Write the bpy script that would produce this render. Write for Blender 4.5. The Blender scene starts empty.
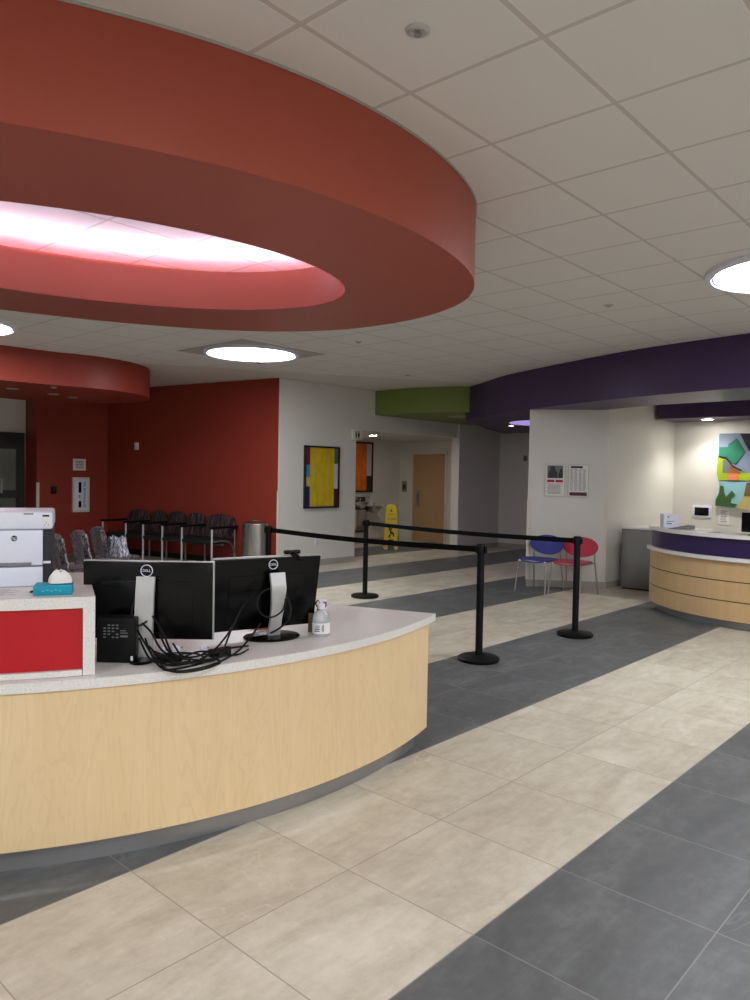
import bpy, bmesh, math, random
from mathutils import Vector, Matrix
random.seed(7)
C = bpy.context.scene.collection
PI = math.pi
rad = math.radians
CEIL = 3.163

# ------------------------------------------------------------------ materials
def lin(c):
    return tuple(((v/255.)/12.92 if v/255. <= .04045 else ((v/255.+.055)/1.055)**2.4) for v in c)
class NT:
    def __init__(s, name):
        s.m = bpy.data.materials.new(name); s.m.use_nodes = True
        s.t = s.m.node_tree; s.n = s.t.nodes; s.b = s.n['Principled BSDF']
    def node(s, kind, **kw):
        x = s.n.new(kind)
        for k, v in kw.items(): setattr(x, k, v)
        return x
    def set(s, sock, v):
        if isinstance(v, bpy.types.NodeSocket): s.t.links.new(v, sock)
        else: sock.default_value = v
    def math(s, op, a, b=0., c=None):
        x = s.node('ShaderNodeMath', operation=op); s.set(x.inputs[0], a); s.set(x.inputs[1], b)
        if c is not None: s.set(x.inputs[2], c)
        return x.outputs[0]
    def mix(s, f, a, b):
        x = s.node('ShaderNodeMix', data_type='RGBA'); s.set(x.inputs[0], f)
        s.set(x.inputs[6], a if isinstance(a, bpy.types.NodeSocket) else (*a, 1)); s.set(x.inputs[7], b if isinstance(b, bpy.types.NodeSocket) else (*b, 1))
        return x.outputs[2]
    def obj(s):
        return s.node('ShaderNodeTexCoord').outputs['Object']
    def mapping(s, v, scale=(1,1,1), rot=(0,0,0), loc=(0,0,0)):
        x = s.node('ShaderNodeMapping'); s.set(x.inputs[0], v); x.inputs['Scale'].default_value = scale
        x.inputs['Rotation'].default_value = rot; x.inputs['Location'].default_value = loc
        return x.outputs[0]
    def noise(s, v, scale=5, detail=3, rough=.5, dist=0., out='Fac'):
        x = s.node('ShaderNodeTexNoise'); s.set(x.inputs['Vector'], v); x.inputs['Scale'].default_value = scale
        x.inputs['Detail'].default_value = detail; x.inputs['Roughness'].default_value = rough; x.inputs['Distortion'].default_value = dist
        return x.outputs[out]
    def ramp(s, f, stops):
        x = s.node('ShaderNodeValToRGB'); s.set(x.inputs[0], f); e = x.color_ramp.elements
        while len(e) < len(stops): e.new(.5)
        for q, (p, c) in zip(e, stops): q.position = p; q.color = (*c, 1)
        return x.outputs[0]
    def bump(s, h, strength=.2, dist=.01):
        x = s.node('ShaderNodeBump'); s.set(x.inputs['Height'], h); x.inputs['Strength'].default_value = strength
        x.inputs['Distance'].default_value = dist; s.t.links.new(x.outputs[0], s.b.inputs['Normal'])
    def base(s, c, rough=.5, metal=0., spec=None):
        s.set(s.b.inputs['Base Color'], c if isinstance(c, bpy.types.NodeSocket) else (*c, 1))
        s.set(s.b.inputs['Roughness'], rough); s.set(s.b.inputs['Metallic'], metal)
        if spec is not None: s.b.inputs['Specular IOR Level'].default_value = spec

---

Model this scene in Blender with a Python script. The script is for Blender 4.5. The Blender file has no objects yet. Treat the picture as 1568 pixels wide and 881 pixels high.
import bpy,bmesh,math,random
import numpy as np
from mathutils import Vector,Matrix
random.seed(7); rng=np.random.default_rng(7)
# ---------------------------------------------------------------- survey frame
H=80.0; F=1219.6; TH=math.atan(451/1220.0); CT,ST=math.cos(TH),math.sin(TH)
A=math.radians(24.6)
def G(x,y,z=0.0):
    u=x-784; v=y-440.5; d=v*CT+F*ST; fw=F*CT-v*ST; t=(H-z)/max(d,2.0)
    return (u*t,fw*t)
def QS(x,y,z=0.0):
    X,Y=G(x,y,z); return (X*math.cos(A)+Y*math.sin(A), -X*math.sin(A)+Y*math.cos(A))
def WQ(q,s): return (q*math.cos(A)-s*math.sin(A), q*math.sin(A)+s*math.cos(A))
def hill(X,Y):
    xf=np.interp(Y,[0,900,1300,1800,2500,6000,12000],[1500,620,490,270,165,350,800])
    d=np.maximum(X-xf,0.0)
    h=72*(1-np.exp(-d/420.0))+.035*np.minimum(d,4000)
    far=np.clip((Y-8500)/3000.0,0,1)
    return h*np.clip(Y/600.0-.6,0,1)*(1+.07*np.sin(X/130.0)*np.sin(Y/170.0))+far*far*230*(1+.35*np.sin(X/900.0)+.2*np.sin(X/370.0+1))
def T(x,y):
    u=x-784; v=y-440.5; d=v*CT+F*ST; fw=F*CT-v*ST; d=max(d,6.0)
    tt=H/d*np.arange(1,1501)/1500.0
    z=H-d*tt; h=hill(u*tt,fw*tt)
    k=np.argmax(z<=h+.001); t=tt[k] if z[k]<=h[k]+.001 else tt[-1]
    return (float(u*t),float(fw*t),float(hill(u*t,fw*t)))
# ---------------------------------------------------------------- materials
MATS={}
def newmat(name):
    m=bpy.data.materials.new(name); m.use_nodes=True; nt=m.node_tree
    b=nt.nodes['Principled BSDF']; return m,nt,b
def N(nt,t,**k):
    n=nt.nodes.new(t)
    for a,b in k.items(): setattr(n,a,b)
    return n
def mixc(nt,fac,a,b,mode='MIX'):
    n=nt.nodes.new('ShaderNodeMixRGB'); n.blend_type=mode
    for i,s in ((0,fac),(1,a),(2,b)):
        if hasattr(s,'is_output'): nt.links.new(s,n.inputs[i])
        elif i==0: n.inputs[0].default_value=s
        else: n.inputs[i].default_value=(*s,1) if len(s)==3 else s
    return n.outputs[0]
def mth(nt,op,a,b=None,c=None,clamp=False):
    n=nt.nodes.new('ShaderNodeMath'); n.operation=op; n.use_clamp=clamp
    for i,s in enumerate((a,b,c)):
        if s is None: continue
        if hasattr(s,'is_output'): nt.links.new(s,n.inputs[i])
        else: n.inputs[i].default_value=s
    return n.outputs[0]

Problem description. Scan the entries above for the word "this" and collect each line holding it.

Response.
Write the bpy script that would produce this render. Write for Blender 4.5. The Blender scene starts empty.
Model this scene in Blender with a Python script. The script is for Blender 4.5. The Blender file has no objects yet. Treat the picture as 1568 pixels wide and 881 pixels high.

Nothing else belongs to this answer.